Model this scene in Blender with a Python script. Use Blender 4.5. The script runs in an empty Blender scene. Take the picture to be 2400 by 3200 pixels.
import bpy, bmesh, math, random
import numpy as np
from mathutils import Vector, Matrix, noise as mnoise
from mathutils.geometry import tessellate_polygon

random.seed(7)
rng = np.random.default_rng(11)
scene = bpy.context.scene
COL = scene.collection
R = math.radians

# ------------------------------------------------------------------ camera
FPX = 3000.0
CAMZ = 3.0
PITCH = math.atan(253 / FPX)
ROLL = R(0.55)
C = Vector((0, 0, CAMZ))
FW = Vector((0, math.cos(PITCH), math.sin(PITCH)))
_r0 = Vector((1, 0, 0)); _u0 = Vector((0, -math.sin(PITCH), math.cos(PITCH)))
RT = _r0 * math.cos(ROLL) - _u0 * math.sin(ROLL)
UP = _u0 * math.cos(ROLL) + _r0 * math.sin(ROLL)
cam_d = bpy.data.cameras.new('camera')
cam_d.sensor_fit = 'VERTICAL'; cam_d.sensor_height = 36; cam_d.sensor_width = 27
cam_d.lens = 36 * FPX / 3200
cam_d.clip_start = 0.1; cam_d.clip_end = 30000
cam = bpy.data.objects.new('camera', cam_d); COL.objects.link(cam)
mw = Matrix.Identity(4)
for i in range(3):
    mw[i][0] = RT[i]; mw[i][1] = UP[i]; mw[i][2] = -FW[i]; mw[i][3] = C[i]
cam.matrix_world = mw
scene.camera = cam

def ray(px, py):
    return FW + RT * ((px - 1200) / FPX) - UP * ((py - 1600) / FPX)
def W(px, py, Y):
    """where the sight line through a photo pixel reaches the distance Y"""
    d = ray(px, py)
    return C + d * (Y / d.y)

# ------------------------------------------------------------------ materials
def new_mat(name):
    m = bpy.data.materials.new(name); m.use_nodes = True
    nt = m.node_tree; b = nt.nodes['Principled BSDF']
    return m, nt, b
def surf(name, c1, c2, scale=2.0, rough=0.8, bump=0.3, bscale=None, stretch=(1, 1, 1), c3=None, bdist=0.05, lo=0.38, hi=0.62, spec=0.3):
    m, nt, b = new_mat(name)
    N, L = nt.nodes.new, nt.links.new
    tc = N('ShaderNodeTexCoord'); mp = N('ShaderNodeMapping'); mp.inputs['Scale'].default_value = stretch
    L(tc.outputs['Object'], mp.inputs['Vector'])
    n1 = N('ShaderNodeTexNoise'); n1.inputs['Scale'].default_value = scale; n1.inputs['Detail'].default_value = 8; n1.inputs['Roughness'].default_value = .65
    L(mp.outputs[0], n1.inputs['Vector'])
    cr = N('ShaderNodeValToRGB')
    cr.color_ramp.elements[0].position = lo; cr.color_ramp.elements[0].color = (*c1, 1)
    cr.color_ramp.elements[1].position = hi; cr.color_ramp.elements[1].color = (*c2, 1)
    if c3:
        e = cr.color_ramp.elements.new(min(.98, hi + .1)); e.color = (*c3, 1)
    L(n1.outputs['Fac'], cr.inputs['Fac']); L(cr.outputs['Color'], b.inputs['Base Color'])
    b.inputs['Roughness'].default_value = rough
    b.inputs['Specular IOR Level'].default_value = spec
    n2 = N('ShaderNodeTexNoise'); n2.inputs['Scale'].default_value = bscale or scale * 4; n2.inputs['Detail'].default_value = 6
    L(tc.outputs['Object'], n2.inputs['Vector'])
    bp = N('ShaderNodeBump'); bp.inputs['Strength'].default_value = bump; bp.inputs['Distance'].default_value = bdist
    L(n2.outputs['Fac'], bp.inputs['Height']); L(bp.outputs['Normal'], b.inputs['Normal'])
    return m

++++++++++

_Exercise description_
The required output is the exact run of lines from the beginning of the listing above to the line that contains "R = math.radians", inclusive of both.

_The response_
Model this scene in Blender with a Python script. Use Blender 4.5. The script runs in an empty Blender scene. Take the picture to be 2400 by 3200 pixels.
import bpy, bmesh, math, random
import numpy as np
from mathutils import Vector, Matrix, noise as mnoise
from mathutils.geometry import tessellate_polygon

random.seed(7)
rng = np.random.default_rng(11)
scene = bpy.context.scene
COL = scene.collection
R = math.radians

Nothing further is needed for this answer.